Senza nessun rispetto per il lavoro di tanti giudici e storici “terzi” e disinteressati, e guardando alle gravissime colpe della Sinistra, ignorando al contempo tutte quelle della Destra, Ajello scrive che “la strage del 12 dicembre, nei decenni ha suscitato passioni fredde, sofferenze ignorate, strumentalizzazioni ideologiche, depistaggi giudiziari ma anche storico-politici – per esempio sottovalutare a dispetto delle sentenze la matrice Lotta Continua dell’omicidio Calabresi del ’72 – e l’occasione del cinquantenario può essere quella dell’approdo a una sobrietà che non tutti in questi decenni hanno mantenuto. Spingendosi a insistere sulla formula semplificata e altisonante di terrorismo di Stato. Senza dimostrare né sul piano giudiziario né su quello storico-documentale che un ceto dirigente di [sic] governo o una sua parte significativa abbiano pianificato la strage di Piazza Fontana e gli altri tremendi eccidi degli anni a seguire”.

Piazza Fontana, cinquant’anni dopo, è nella Storia.
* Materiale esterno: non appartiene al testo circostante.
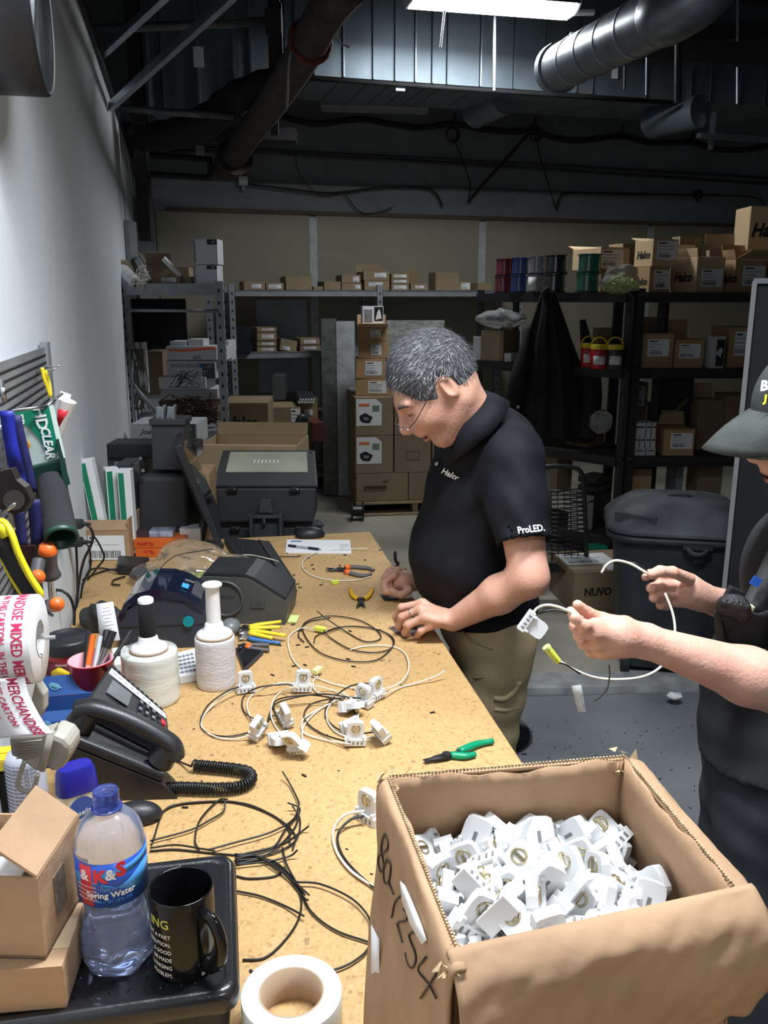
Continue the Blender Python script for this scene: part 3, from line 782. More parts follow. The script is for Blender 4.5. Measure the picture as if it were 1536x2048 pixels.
pbox('large Halco carton low behind the grey rack post'.replace('Halco','lettered brown'),446,538,806,870,6.3,.5,.05,mat=cardD,text='Halco',tsize=.5,tpos=(-.1,-.12),tmat=ink)
pbox('reddish bag behind the floor fan under the back rack',624,650,846,884,6.6,.3,.3,mat=pm('dim_red',(0.09,0.018,0.018),.7),tape=False,cat='bag',name='red_bag')
m = MB();g = SDF((-.25,-.2,-.02),(.25,.2,.3),.016);g.ell((0,0,.07),(.2,.15,.1));g.ell((.05,0,.15),(.1,.1,.1),k=.05);g.disp(lambda x,y,z: .012*snoise(x,y,z,30));g.mesh(m)
M_ = Matrix.Translation(ZP(640,908,.03));m.v = [tuple(M_ @ Vector(v)) for v in m.v];m.solo('plastic_bag',pm('grey_bag',(0.10,0.105,0.11),.35,var=.3),'crumpled grey bag on the floor under the back rack','bag')
# grey hose/fan ring on the floor
c = W(605,872,5.9);m = MB()
m.tube([c+Vector((math.cos(t)*.03,.02*math.cos(t),math.sin(t)*.13)) for t in [2*PI*i/24 for i in range(24)]],.028,8,closed=True);m.solo('black_hoop',black,'black upright hoop behind the large floodlight','hoop')

# ---------------- goods on the end-on rack
zt = SZ+.016
Fp = lambda px,Y=5.75: W(px,570,Y)
lb10 = dict(mat=paper,tape=False)
for i,(y0,y1,nm) in enumerate(((530,0,'lower'),(478,529,'upper'))):
    a = W(411,y0,5.8);Zb = zt if i == 0 else W(411,y1,5.8).z
    h_ = a.z-Zb;Cb = carton('%s of two white lamp boxes stacked on top of the grey end-on rack' % nm,(a.x,a.y+.08,Zb),.158,.16,h_,R(-3),mat=pm('lamp_box_white',(.62,.63,.66),.5,var=.03),tape=False)
    F_ = facem('f',.158,.16,h_,.001)
    MB().at(F_).box((.045,h_*.38,.0005),(.066,h_*.2,.001)).part('dark_badge',ink,Cb)
    lettering('10"',.022,F_ @ Matrix.Translation((.055,h_*.38,.0012)),paper,Cb)
    MB().at(F_).box((-.072,0,.0005),(.012,h_*.9,.001),mi=0).part('grey_band',inkG,Cb)
pbox('brown carton with barcode lying on top of the grey end-on rack',303,362,552,574,5.8,.3,.0,mat=cardD,lab=('f',.1,0,.5,.6),Z=zt)
pbox('small brown carton between the barcode carton and the white lamp boxes',362,383,553,574,5.82,.3,.0,mat=cardD,Z=zt)
pbox('dusty open brown carton piled behind on the grey end-on rack',296,345,530,570,6.2,.3,.2,mat=cardD,Z=zt,open_=True,flaps=(('f',.12,40),('l',.1,60)))
pbox('tilted old carton behind the white spool on the grey rack',340,380,535,570,6.1,.3,-.2,mat=cardD,Z=zt)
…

E la Storia non fa sconti a nessuno, e tanto meno ai rapporti tra la Cia, i servizi segreti italiani e i neonazisti veneti. Purtroppo quella di Milano si è guadagnata il nome di Strage di Stato con la quale trionfò la Strategia della tensione. Questo, ovviamente, non giustifica nessuna risposta violenta, ma nemmeno l’alterazione di una Verità ormai riconosciuta da molti di coloro che di quella strage furono responsabili.